What is the overall meaning of the poem Before The Sun," by Charles Mungoshi?"

Charles Mungoshi is an award-winning author born in the Chivhu area of Zimbabwe, a country in Southern Africa. He was born in 1947, and is of the Shona ethnic group. He was raised in a rural area, and grew up helping to raise crops and tending cattle in the forests and grasslands near his home. The author is most famous for his novels and short stories written in both Shona and English, as well as for his two collections of children's stories, Stories from a Shona Childhood and One Day Long Ago.
 

Mungoshi's style of writing has been described as being a bit like the Japanese poetic style of haiku — spare, exact, simple, yet at the same time, able to convey deep meanings in just a few lines. His poem, "Before The Sun," is a good example of this style.
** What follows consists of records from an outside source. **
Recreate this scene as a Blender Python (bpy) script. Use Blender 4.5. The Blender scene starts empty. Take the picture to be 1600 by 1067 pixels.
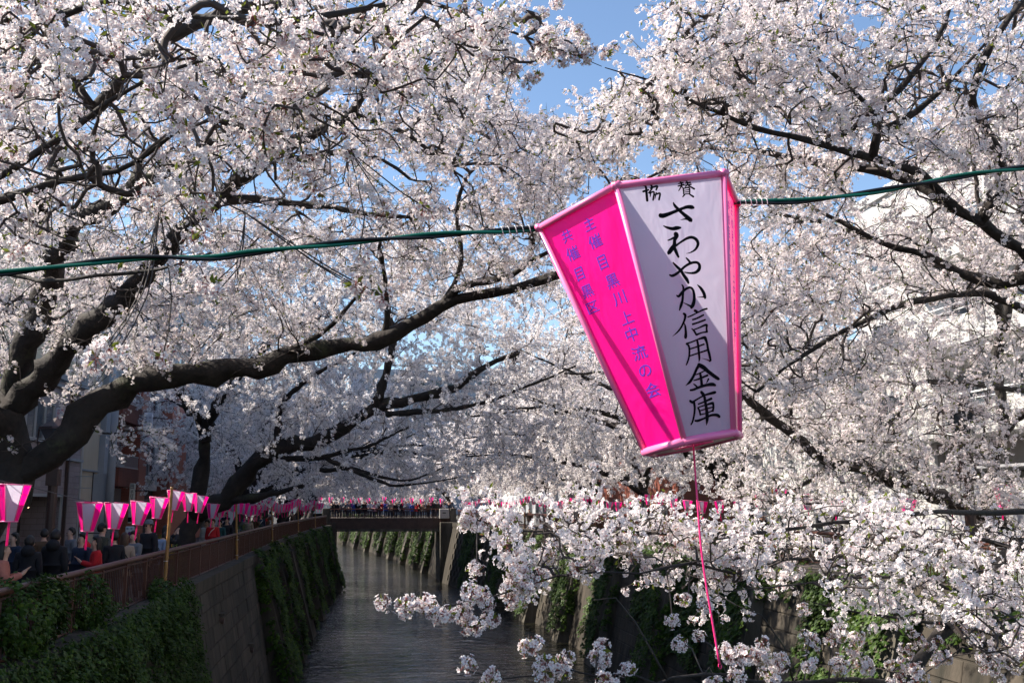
import bpy, bmesh, math, random
import numpy as np
from mathutils import Vector, Matrix, Quaternion

R = math.radians
scene = bpy.context.scene
COL = scene.collection
rng = np.random.default_rng(7)
random.seed(7)

# ------------------------------------------------------------------ camera, sky, sun, exposure
EYE = np.array([0.0, 0.0, 8.0])
PITCH, YAW, FPX = R(9.2555), R(8.587), 1555.6
cam_d = bpy.data.cameras.new('camera')
cam_d.sensor_width = 36.0
cam_d.lens = FPX / 1600 * 36.0
cam_d.clip_start = 0.05
cam_d.clip_end = 3000
cam = bpy.data.objects.new('camera', cam_d)
COL.objects.link(cam)
cam.location = EYE
cam.rotation_euler = (R(90) + PITCH, 0, -YAW)
scene.camera = cam

SUN_DIR = Vector((-0.727, 0.155, 0.669)).normalized()
SUN_EL = math.asin(SUN_DIR.z)
world = bpy.data.worlds.new('World')
scene.world = world
world.use_nodes = True
wn = world.node_tree
sky = wn.nodes.new('ShaderNodeTexSky')
sky.sky_type = 'NISHITA'
sky.sun_disc = False
sky.sun_elevation = SUN_EL
sky.sun_rotation = math.atan2(SUN_DIR.x, SUN_DIR.y)
sky.altitude = 30
sky.air_density = 1.0
sky.dust_density = 0.25
sky.ozone_density = 2.4
bg = wn.nodes['Background']
bg.inputs['Strength'].default_value = 0.098
wn.links.new(sky.outputs[0], bg.inputs['Color'])
sun_d = bpy.data.lights.new('sun', 'SUN')
sun_d.energy = 5.0
sun_d.angle = R(0.53)
sun_d.color = (1.0, 0.92, 0.80)
sun = bpy.data.objects.new('sun', sun_d)
COL.objects.link(sun)
sun.location = (-60, 40, 90)
sun.rotation_euler = (-SUN_DIR).to_track_quat('-Z', 'Y').to_euler()

vs = scene.view_settings
vs.view_transform = 'Standard'
vs.look = 'None'
vs.gamma = 1.0
vs.exposure = 1.16
vs.use_curve_mapping = False
scene.cycles.max_bounces = 8
scene.cycles.diffuse_bounces = 6
scene.cycles.glossy_bounces = 3
scene.cycles.transmission_bounces = 4
scene.cycles.transparent_max_bounces = 4
scene.cycles.caustics_reflective = False
scene.cycles.caustics_refractive = False
scene.cycles.use_denoising = True
scene.cycles.sample_clamp_indirect = 6.0

# ------------------------------------------------------------------ pixel helper (photo pixel + distance -> world point)
FW = np.array([math.sin(YAW) * math.cos(PITCH), math.cos(YAW) * math.cos(PITCH), math.sin(PITCH)])
RT = np.array([math.cos(YAW), -math.sin(YAW), 0.0])
UP = np.cross(RT, FW)

def ray(px, py):
    return FW + RT * (px - 800.0) / FPX + UP * (533.5 - py) / FPX

def P(px, py, Y):
    d = ray(px, py)
    return EYE + d * (Y / d[1])

def proj(p):
    d = np.asarray(p, float) - EYE
    z = d @ FW
    return 800 + FPX * (d @ RT) / z, 533.5 - FPX * (d @ UP) / z

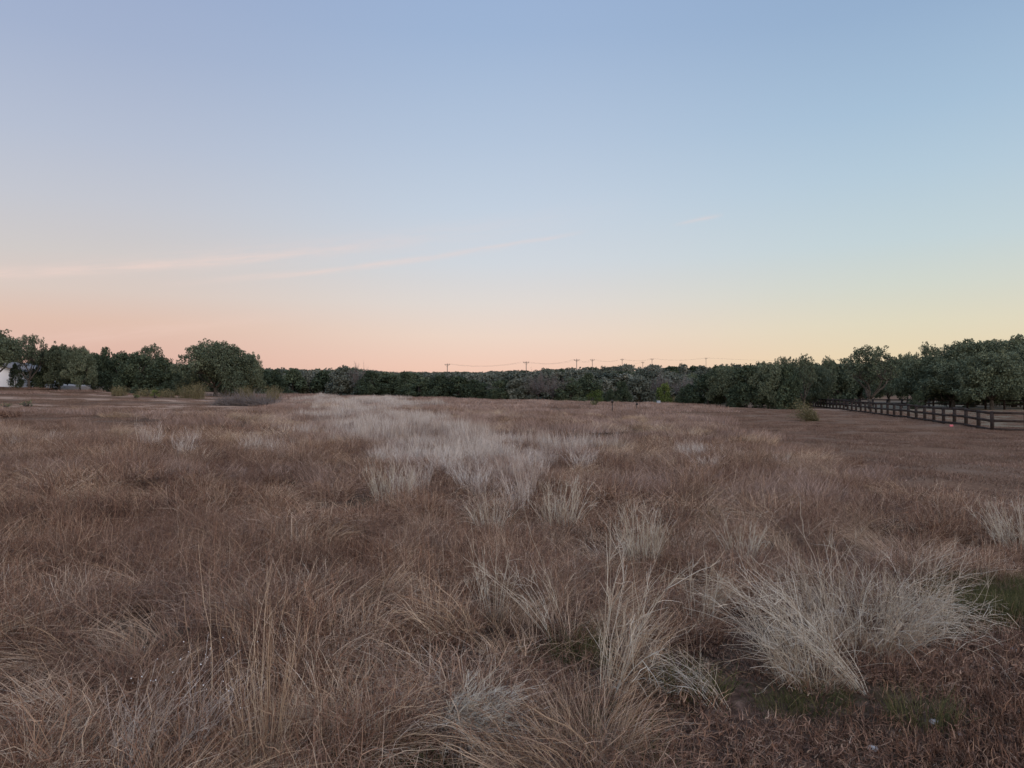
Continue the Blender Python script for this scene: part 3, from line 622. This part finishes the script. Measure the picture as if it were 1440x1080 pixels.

On the surface, the poem seems to be simply about a boy who begins his day in the forest, chopping a log for firewood, then building a fire and roasting some fresh cobs of maize (corn) for his breakfast. To some, this is all the poem is about. However, there are clues in the poem that its meaning is much deeper. For instance, the opening stanza can be read in a way that suggests the stages of a person's life:

intense blue morning (birth)

promising early heat (youth)

and later in the afternoon, (adulthood)

heavy rain (old age)

As the reader continues through each subsequent stanza, one quickly notices that the author is trying to give us a picture of how a boy might feel as he moves from childhood to young manhood, anticipating what it might be like to get a taste of life as a grownup.